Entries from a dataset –
»»
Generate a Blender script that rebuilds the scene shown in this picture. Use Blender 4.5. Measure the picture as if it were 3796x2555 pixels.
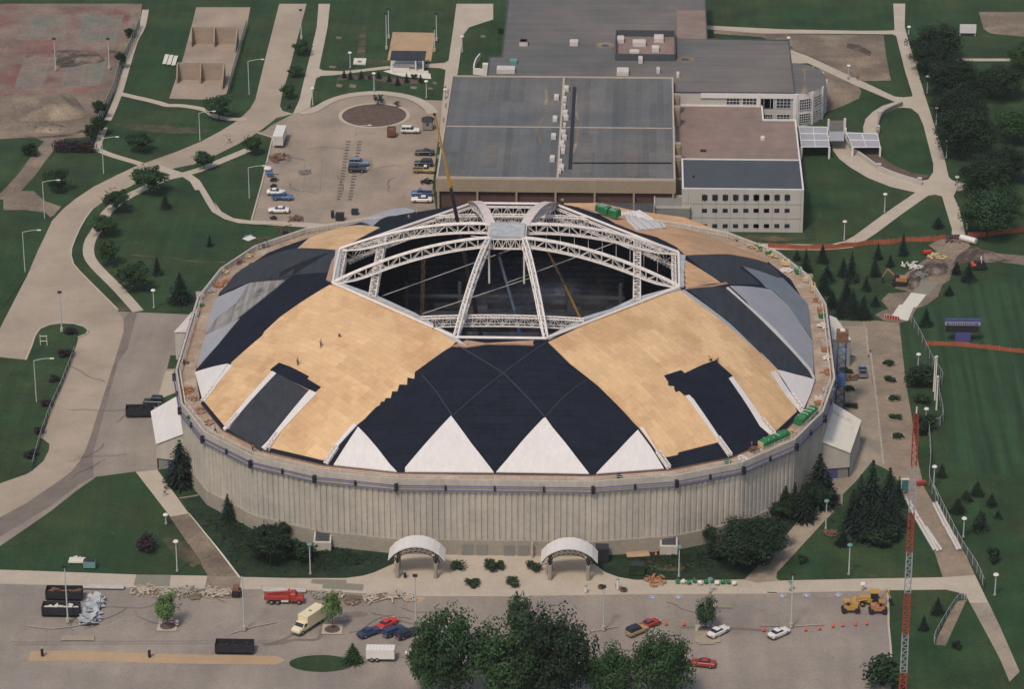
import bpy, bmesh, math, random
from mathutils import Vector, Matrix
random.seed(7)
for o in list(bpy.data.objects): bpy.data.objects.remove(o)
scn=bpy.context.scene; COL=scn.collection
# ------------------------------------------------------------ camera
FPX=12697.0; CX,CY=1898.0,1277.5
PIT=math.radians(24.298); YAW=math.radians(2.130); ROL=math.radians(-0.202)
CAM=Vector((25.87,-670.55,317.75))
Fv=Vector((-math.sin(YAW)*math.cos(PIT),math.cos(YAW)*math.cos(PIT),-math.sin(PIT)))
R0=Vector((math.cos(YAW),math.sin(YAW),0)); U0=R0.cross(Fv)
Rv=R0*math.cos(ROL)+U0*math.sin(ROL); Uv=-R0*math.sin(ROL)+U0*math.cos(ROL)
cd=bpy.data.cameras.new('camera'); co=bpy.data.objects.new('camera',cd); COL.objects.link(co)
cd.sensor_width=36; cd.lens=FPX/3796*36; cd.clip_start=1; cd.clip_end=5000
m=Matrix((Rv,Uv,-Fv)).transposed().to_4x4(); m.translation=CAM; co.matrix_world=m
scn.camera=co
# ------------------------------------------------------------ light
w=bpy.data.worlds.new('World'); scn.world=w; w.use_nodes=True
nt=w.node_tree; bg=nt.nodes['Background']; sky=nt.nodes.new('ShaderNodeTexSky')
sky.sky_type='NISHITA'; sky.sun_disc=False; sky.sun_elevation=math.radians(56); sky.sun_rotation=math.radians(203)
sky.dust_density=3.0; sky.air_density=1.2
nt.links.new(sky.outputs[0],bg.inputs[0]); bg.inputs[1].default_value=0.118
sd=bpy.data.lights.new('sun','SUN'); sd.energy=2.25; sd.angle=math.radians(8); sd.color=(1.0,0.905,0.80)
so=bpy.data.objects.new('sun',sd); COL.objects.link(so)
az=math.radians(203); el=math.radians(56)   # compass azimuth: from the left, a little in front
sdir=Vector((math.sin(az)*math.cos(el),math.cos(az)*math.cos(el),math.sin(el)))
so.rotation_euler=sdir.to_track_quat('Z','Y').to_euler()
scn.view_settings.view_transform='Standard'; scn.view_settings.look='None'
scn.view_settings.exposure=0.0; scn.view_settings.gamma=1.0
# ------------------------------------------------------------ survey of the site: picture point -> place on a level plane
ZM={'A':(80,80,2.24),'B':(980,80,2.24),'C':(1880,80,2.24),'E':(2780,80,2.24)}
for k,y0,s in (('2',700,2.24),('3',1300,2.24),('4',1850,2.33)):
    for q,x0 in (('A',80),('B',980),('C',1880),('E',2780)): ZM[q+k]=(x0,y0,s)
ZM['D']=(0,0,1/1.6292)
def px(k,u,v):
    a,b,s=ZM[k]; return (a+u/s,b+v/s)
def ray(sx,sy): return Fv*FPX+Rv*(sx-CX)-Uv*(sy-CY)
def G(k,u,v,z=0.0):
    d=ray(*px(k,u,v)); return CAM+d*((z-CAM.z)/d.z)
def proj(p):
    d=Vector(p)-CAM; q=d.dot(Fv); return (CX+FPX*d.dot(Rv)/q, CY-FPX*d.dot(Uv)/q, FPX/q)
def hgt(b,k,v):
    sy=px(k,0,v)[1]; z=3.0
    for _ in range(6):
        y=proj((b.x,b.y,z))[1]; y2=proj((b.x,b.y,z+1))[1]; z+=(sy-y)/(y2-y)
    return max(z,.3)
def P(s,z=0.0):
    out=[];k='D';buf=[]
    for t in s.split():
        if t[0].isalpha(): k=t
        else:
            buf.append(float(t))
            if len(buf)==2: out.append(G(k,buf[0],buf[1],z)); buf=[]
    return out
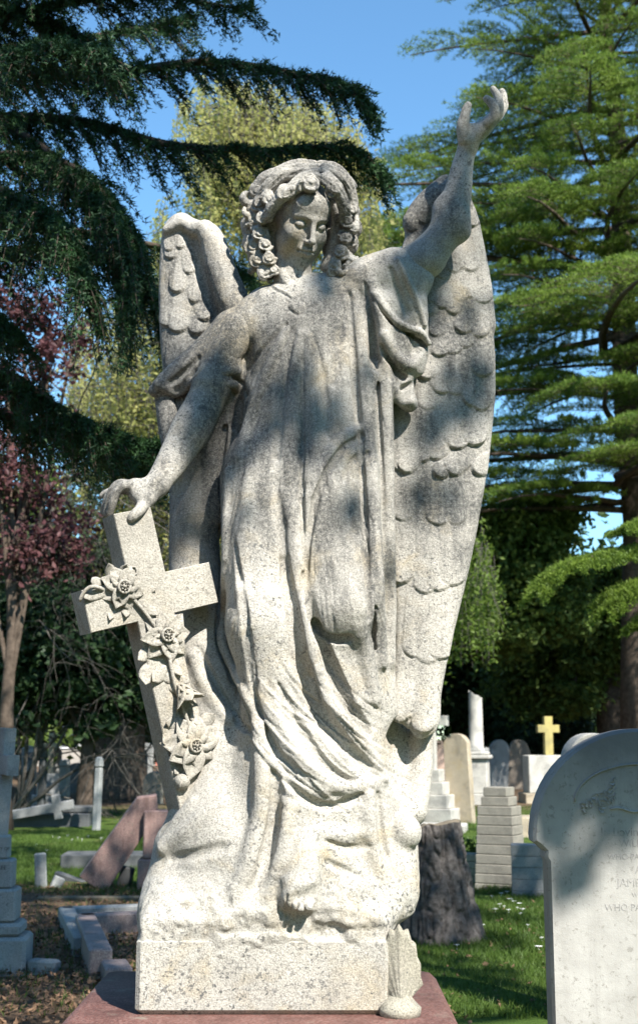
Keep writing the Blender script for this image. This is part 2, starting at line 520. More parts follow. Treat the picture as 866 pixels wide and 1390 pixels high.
««
Short problem – Find the count of lines in the data above where the string "Blender" occurs. Provide that number alone.

Exercise answer – 2